Question

If the sum of an A.P. is the same for p as for q terms, shew that its sum
for (p + q) terms is zero.​

Answer 1

Answer:

I'm assuming by A.P. you mean arithemtic progression.

The general form of the $n$th term sum of an arithemtic progression is $s_n = \frac{n(a_1+a_n)}{2}$, where $a_1$ is the initial term, and $a_n$ is the $n$th term. Then if the sum is the same for $p$ and $q$ terms, where $p \neq q$, then we have that

$s_p =\frac{p(a_1 + a_p)}{2}=\frac{q(a_1 + a_q)}{2}= s_q$.

Multiplying both sides of the equation by 2 yields

$p(a_1 + a_p) = q(a_1+a_q)$,

expanding then gives

$pa_1+pa_p = qa_1+qa_q$.

Substituting $a_p$ and $a_q$ for the general form of the $n$th term of an arithmetic progression, $a_n = a_1 + (n-1)d$, where $d$ is the difference between consecutive terms, gives

$pa_1+pa_1+pd-d = qa_1 + qa_1 + qd-d$.

Adding d to both sides yields

$2pa_1 + pd = 2qa_1 + qd$,

factorizing results in

$p(2a_1 + d) = q(2a_1 + d)$.

As we know that $p \neq q$, then the above equation holds only if $2a_1+d = 0$. Hence, $2a_1+ d = 0$.
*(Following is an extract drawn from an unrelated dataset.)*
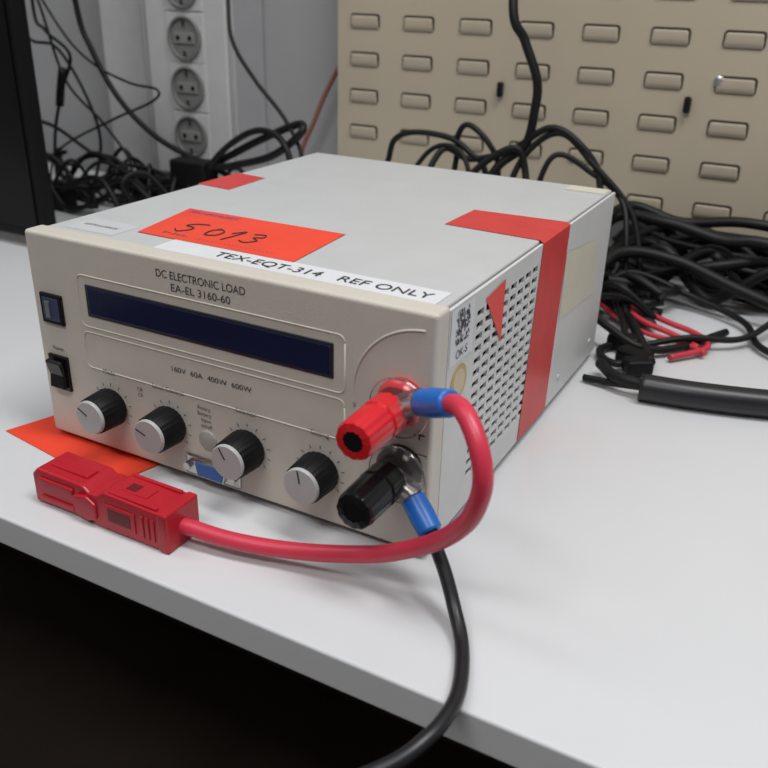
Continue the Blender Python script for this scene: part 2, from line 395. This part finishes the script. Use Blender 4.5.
hb('housing_window_frame',.108,.130,-.0133,-.0122,.0055,.0180,.0005)
hb('housing_window',.111,.127,-.0136,-.0130,.0080,.0160,.0002,M_deep)
for k in range(3): hb('housing_grip_%d'%k,.134+k*.0038,.1358+k*.0038,-.0133,-.0122,.005,.019,.0005)
hb('housing_end_slot',.0514,.0524,-.007,.009,.006,.015,.0003,M_deep)

# ---------------- black lead ----------------
B=empty('black_power_lead')
lathe('crimp_sleeve',(.2685,-.0145,.0470),(.0150,-.0085,-.0105),[(0,.0055),(.001,.0064),(.010,.0066),(.0185,.0062),(.0195,.0052)],M_blue,B,seg=28)
lathe('crimp_ring',(.2550,-.0120,.0535),(0,-1,0),[(0,.0080),(.0012,.0080)],M_metal,B,seg=28)
tubes('crimp_neck',[([(.257,-.0126,.0525),(.263,-.0128,.050),(.270,-.0138,.0475)],.0026)],M_metal,B)
tubes('clear_sleeve',[([(.2570,-.0124,.0528),(.2630,-.0130,.0500),(.2695,-.0145,.0468)],.0068)],M_clear,B,seg=24)
bc=[(.2795,-.0205,.0395),(.2860,-.0245,.0325),(.2950,-.0300,.0215),(.3040,-.0380,.0100),(.3125,-.0490,.0045),(.3195,-.0640,.0040),(.3245,-.0800,.0050),(.3260,-.0940,.0065),(.3240,-.1080,.0060),(.3160,-.1230,.0020),(.2980,-.1380,-.0050),(.2700,-.149,-.016),(.240,-.156,-.040),(.22,-.160,-.09),(.205,-.16,-.18)]
tubes('black_cable',[(bc,.0034)],M_blkcable,B,seg=20,n=12)
lathe('heatshrink',(.2785,-.0198,.0405),(.0150,-.0100,-.0150),[(0,.0042),(.010,.0042),(.011,.0036)],M_blkcable2,B,seg=20)

cd=empty('red_card')
quad('card',[(-.031,-.014,.0006),(.076,-.030,.0006),(.088,.018,.0006),(-.016,.032,.0006)],M_orange,cd,thick=.0006)

# ---------------- background cables ----------------
def drop(*p): return [tuple(q) for q in p]
def heap(n,x0,x1,y0,y1,zmax,r0,r1,dirx=0):
    out=[]
    for _ in range(n):
        r=random.uniform(r0,r1);x=random.uniform(x0,x1);y=random.uniform(y0,y1);a=random.uniform(0,6.28);pts=[]
        if dirx: a=random.choice((0,3.14))+random.uniform(-.4,.4)
        for k in range(8):
            pts.append((x,y,r+.001+random.random()**1.6*zmax))
            a+=random.uniform(-1.0,1.0)*(.5 if dirx else 1.2);x+=.055*math.cos(a);y+=.03*math.sin(a)
            if not x0<x<x1:a=math.pi-a
            if not y0<y<y1:a=-a
            x=min(max(x,x0),x1);y=min(max(y,y0),y1)
        out.append((pts,r))
    return out
h1=empty('cable_tangle')
tubes('hanging_runs',[
 (drop((-.545,.52,.45),(-.542,.5,.245),(-.526,.5,.21),(-.487,.5,.182),(-.509,.5,.138),(-.53,.5,.09),(-.54,.5,.045),(-.53,.49,.01)),.0022),
 (drop((-.48,.5,.45),(-.466,.5,.247),(-.447,.5,.19),(-.408,.5,.133),(-.347,.5,.09),(-.262,.5,.064),(-.22,.5,.05)),.0036),
 (drop((-.60,.52,.32),(-.50,.5,.215),(-.45,.5,.175),(-.39,.5,.155),(-.345,.5,.15),(-.355,.5,.135),(-.43,.5,.105),(-.53,.5,.058),(-.56,.5,.006)),.0016),
 (drop((-.66,.5,.12),(-.59,.5,.098),(-.53,.5,.088),(-.45,.5,.055),(-.36,.5,.05),(-.30,.5,.03)),.0026),
 (drop((-.27,.55,.36),(-.245,.52,.26),(-.226,.5,.212),(-.196,.5,.171),(-.155,.5,.13),(-.125,.49,.085),(-.12,.48,.01)),.0024),
 (drop((-.30,.47,.012),(-.28,.49,.055),(-.222,.5,.09),(-.17,.5,.115),(-.135,.5,.128),(-.13,.49,.118),(-.17,.49,.09),(-.23,.49,.072),(-.28,.48,.06),(-.27,.46,.01)),.0045),
 (drop((-.27,.46,.008),(-.262,.48,.06),(-.225,.49,.10),(-.18,.49,.118),(-.14,.48,.10),(-.12,.47,.02)),.0038),
 (drop((-.57,.5,.35),(-.53,.5,.24),(-.50,.5,.15),(-.44,.5,.1),(-.40,.5,.05),(-.41,.48,.006)),.0018),
 (drop((-.62,.52,.26),(-.56,.5,.20),(-.51,.5,.19),(-.47,.5,.14),(-.45,.5,.08),(-.46,.49,.02)),.0020),
 ],M_blkcable2,h1,seg=10,floor=True)
tubes('inline_connector',[(drop((-.500,.497,.165),(-.508,.497,.140),(-.514,.497,.118)),.0055)],M_blkcable2,h1,n=3)
tubes('pile',heap(18,-.56,-.16,.42,.56,.060,.0022,.0048),M_blkcable2,h1,seg=8,floor=True)
box('plug_body',-.31,-.255,.47,.50,.040,.075,M_blackm,h1,bev=.004)
box('plug_body_2',-.50,-.45,.42,.45,0.001,.030,M_blackm,h1,bev=.004)
box('plug_body_3',-.42,-.36,.50,.54,0.001,.040,M_blackm,h1,bev=.004)
hb_=empty('brown_wire')
tubes('wire',[(drop((-.10,.615,.235),(-.130,.615,.215),(-.152,.615,.183),(-.174,.615,.147),(-.192,.615,.110),(-.210,.615,.074),(-.215,.615,.03),(-.215,.610,.004)),.0030)],M_brownwire,hb_,seg=10)

h2=empty('cable_tangle')
tubes('pile',heap(26,.215,.62,.490,.588,.050,.0030,.0062,dirx=1)+heap(7,.215,.30,.40,.50,.035,.0028,.0050)+[
 (drop((.22,.40,.02),(.228,.5,.070),(.28,.5,.075),(.332,.5,.066),(.373,.5,.068),(.45,.5,.05)),.0055),
 (drop((.22,.42,.05),(.235,.52,.080),(.29,.53,.070),(.35,.53,.078),(.42,.53,.070),(.5,.5,.05)),.0050),
 (drop((.235,.40,.03),(.25,.46,.05),(.30,.48,.045),(.36,.47,.03),(.45,.45,.012)),.0055),
 (drop((.235,.43,.01),(.26,.47,.03),(.32,.475,.015),(.37,.45,.008),(.39,.40,.006),(.43,.37,.006)),.0030),
 (drop((.24,.46,.03),(.262,.43,.012),(.285,.385,.012),(.303,.345,.010),(.318,.312,.008)),.0042),
 (drop((.24,.36,.03),(.275,.34,.020),(.305,.335,.010),(.33,.36,.006),(.36,.42,.006)),.0034),
 (drop((.30,.345,.006),(.335,.372,.012),(.375,.40,.010),(.40,.45,.02)),.0028),
 (drop((.26,.42,.02),(.285,.36,.008),(.275,.32,.006),(.295,.30,.006),(.315,.33,.008)),.0030),
 ],M_blkcable2,h2,seg=10,floor=True)
for i,(x,y,z,w) in enumerate(((.300,.318,.001,.016),(.285,.345,.001,.016),(.31,.30,.001,.012))):
    box('plug_%d'%i,x-.010,x+w,y-.007,y+.008,z,z+.013,M_blackm,h2,bev=.003,R=Matrix.Rotation(.5*i-.4,3,'Z'),pivot=(x,y,z))
tubes('loops',[
 (drop((.09,.56,.40),(.108,.5,.264),(.123,.5,.229),(.139,.5,.194),(.1395,.5,.165),(.133,.5,.132),(.11,.49,.11),(.10,.48,.08),(.10,.45,.005)),.0045),
 (drop((-.02,.46,.004),(-.024,.49,.08),(-.021,.5,.101),(-.014,.5,.123),(.010,.5,.133),(.051,.5,.131),(.075,.5,.118),(.092,.5,.103),(.10,.49,.06),(.1,.47,.004)),.0032),
 (drop((.055,.46,.004),(.058,.5,.10),(.060,.5,.135),(.072,.5,.146),(.096,.5,.128),(.107,.5,.10),(.11,.48,.02)),.0030),
 (drop((.03,.45,.05),(.045,.49,.118),(.075,.5,.112),(.118,.5,.125),(.157,.5,.151),(.189,.5,.138),(.212,.5,.107),(.22,.48,.05)),.0034),
 (drop((.12,.46,.03),(.128,.49,.105),(.148,.5,.138),(.173,.5,.146),(.203,.5,.122),(.248,.5,.078),(.27,.48,.02)),.0032),
 (drop((.15,.47,.05),(.165,.49,.125),(.205,.5,.112),(.236,.5,.090),(.25,.48,.06),(.26,.46,.01)),.0028),
 (drop((.07,.45,.05),(.085,.48,.10),(.125,.49,.13),(.14,.49,.105),(.15,.47,.06)),.0036),
 (drop((.00,.46,.05),(.03,.49,.115),(.065,.49,.122),(.085,.48,.09),(.09,.46,.03)),.0026),
 ],M_blkcable2,h2,seg=10,floor=True)
hs=empty('black_sleeved_cable')
tubes('sleeve',[(drop((.322,.256,.0108),(.36,.262,.0108),(.41,.276,.0108),(.47,.30,.0108),(.56,.34,.0108)),.0100)],M_blkcable,hs,seg=20)
tubes('inner_wires',[(drop((.285,.285,.010),(.302,.262,.012),(.325,.257,.012)),.0045),(drop((.278,.265,.004),(.300,.262,.006),(.325,.258,.010)),.0028)],M_blkcable2,hs)
rw=empty('red_test_lead')
tubes('wires',[
 (drop((.238,.45,.01),(.252,.444,.012),(.285,.42,.012),(.315,.405,.010),(.333,.398,.009),(.348,.385,.008),(.350,.368,.006),(.328,.338,.005)),.0026),
 (drop((.235,.44,.02),(.262,.42,.018),(.290,.395,.012),(.320,.385,.008),(.345,.37,.006)),.0026),
 (drop((.24,.43,.01),(.27,.40,.008),(.30,.38,.006),(.33,.375,.006),(.352,.36,.006)),.0022)],M_redback,rw,seg=10,floor=True)

# ---------------- lights ----------------
def lamp(name,x,y,z,sx,sy,en,col=(.985,.99,.995)):
    f=empty(name)
    box('housing',x-sx/2-.02,x+sx/2+.02,y-sy/2-.02,y+sy/2+.02,z+.005,RZ1-.001,M_ceil,f,bev=.004)
    l=bpy.data.lights.new('tube_light','AREA');l.shape='RECTANGLE';l.size=sx;l.size_y=sy;l.energy=en;l.color=col
    o=bpy.data.objects.new('tube_light',l);COL.objects.link(o);o.location=(x,y,z);o.parent=f
lamp('ceiling_light',.9,-.05,1.88,1.2,.4,27)
lamp('ceiling_light',.2,-1.2,1.88,1.2,.4,20)
lamp('ceiling_light',-.9,-.3,1.88,1.2,.4,8)
w=bpy.data.worlds.new('World');S.world=w;w.use_nodes=True
w.node_tree.nodes['Background'].inputs[0].default_value=(.8,.85,1,1);w.node_tree.nodes['Background'].inputs[1].default_value=.3

# ---------------- camera ----------------
cam=bpy.data.cameras.new('camera');co=bpy.data.objects.new('camera',cam);COL.objects.link(co)
co.location=(.41787,-.33301,.27436);co.rotation_euler=(1.12947,-.02518,.49465)
cam.sensor_width=36;cam.lens=846.77/768*36;cam.clip_start=.01
cam.dof.use_dof=True;cam.dof.focus_distance=.50;cam.dof.aperture_fstop=11
S.camera=co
We also notice that  the two sums being equal implies $d = 0$, otherwise the terms of the progression would be of increasing size and the $p$th and $q$th sum could not be equal, which would contradict our assumption that $s_p = s_q$

Hence, we have that $2a_1 = 0$, which clearly implies that $a_1 = 0$.

Then we find the $(p+q)$th sum:

$\frac{(p+q)(a_1 + a_{p+q})}{2}$

We know that $a_{p+q} = a_1 + (p+q)d$. Substituting in the known values for $a_1$ and $d$ gives $a_{p+q} = 0 + (p+q)0 = 0$

substituting this into $\frac{(p+q)(a_1 + a_{p+q})}{2}$ yields

$\frac{(p+q)(0+0)}{2}$

which is indeed equal to zero. Hence we have shown what was required.